Covering My Deer Friend Nokotan in episode reviews is a potentially fun prospect. I think it depends on whether or not there’s enough to say besides, “this show is crazy”. Timing is also a somewhat tricky factor to consider. By EST, Nokotan officially releases on Crunchyroll on Sundays but it does air earlier on Wednesdays. Assuming I cover the show, do I wait until Sunday or try to catch a fansub before then? I guess it’ll depend on floats my boat the best.
Episode 2 opens up with Torako lugging a cart full of stuff over to the Deer Club’s house. My first thought is that Noko requested for a lot of stuff for the clubroom (and by stuff, I really just mean deer crackers) and poor Torako ended up being the pack mule. Instead, everything Torako brings is stuff she bought so that she can better tolerate being in the Deer Club, which is a funnier punchline in my opinion. Unfortunately for Torako, the whole clubhouse gets trashed the next day. Naturally, Torako thinks Noko is behind this but it turns out that the real culprit is her younger sister, Anko (Rui Tanabe).
Whereas Torako is seemingly the only sane person in the show, Anko is borderline psychopathic. She loves her older sister to an obsessive degree, to the point that she completely disapproves of Torako’s friendship with Noko (or romance as she perceives it). She has therefore taken upon herself to kill the half-human/half-deer girl by any means necessary, with her primary weapon being a seemingly endless supply of kunai (I’d ask where she got these but I also know it’s futile to ask). Even though her life is on the line, Noko refuses to refute Anko’s claim that she’s too chummy with Torako. If anything, she makes it worse by saying that Torako is her woman. All this combined with Torako’s disbelief makes the whole setup really funny.
Despite the rather violent setup, Anko and Noko end up duking it out in a more civil manner, by participating in a trivia competition that’ll determine who knows Torako the best. While the concept alone is hilarious, it’s really all the added details that elevate it. For starters, this quiz show completely invades Torako’s privacy, being filled with questions that ask extremely personal details such as what type of underwear she typically wears. I like how you can almost believe Anko knowing everything, what with her creepy complex, and yet there’s no explanation as to how Noko is privy to any of this information. Second, the competition is held publicly on school grounds and is attended by at least Torako and Noko’s homeroom. The homeroom teacher apparently approved the whole thing and she even acts as the host. Despite the event revealing way too much about Torako, everyone is awfully into learning all of it as if Anko isn’t the only creep in the area. I really have to hand it to this show for this scene; the whole concept is weird and the execution fully commits to it.
If you can believe it, the quiz show ends with a draw. Frustrated with the result, Anko decides “screw it” and unleashes a flurry of kunai on Noko. The funny thing is that she set all of this up in the first place, she could’ve just done this earlier rather than go ahead with the competition.

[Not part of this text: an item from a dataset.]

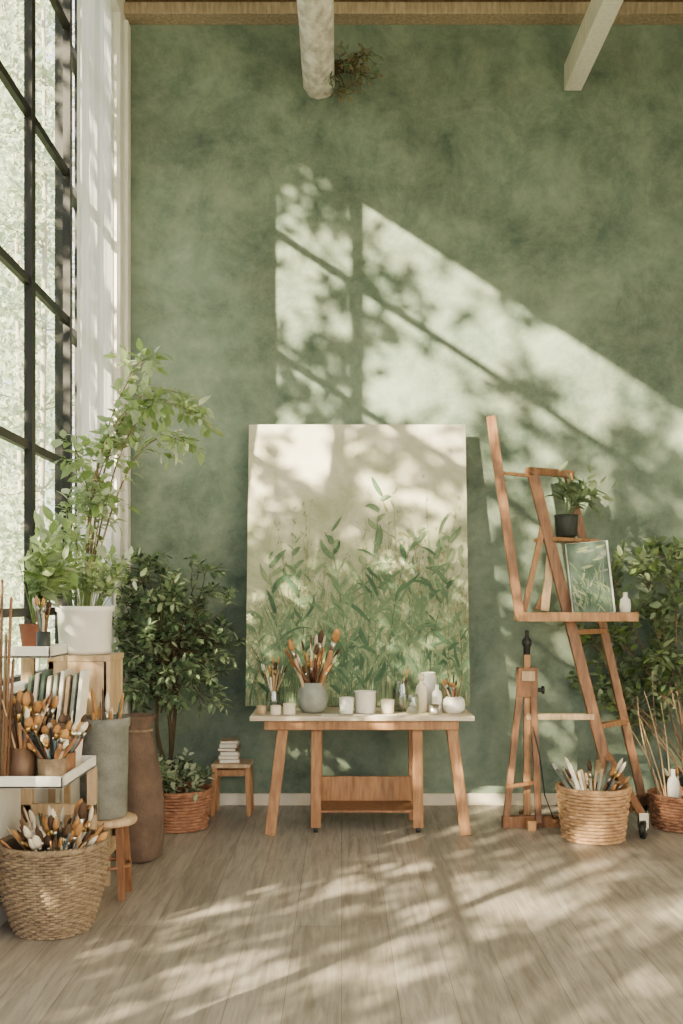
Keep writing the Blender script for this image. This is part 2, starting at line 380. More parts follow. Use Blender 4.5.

One of the kuani accidentally gets thrown towards Torako, leading Noko to shield her friend and take the blow. Although this show has already subjected Noko to some pretty violent injuries and despite the fact that it’s only at the second episode, it actually makes you think that Noko has legitimately died in this scene by having her spirit ascend into deer heaven. Obviously, she’s alive in the end but I do admire that the show committed to this, if only to show us the surreal images of deer angels lifting her up and a deer god kicking her back into the mortal plane. Knowing this show, I can’t help but think that God being a deer in this scene is a pun on “Oh dear God”.
Funnily enough, the show actually provides a logical explanation for how Noko survives taking a kunai to the chest. It’s thanks to some deer crackers that Anko used to trap Noko earlier and that Noko stowed away into her uniform. What’s even more hilarious is that these crackers is somehow the catalyst for Noko and Anko to become friends. Anko feels that her endangering Torako means that she failed as a sister, resulting in her conceding to Noko, but Noko points out that she couldn’t have saved Torako if it wasn’t for the deer crackers that Anko brought. You know, the deer crackers that Anko used to trap Noko and didn’t actually intend to give. It’s all thanks to pure happenstance and Anko’s wallet! I’d call this a stretch but this entire episode has been pushing the narrative’s internal logic to its limits so in a weird way, this is a very appropriate and fitting resolution to the plot. If nothing else, it’s funny.
One humorous implication to this episode is that it technically doesn’t address the fact that Torako’s own sister destroyed everything she brought to the the clubhouse, stuff that she presumably spent her own money on. Anko and Noko becoming friends is the most important thing to address but you’d think Anko would at least tell Torako that she’ll find a way to rebuild the clubhouse. But no, I guess Torako comes out of this episode a couple bucks poorer. I suppose so much so happens that it just slips her mind entirely. I’d love it if the clubhouse is still a mess next episode but I’m also not opposed to the show handwaving it and everything looks fine instead.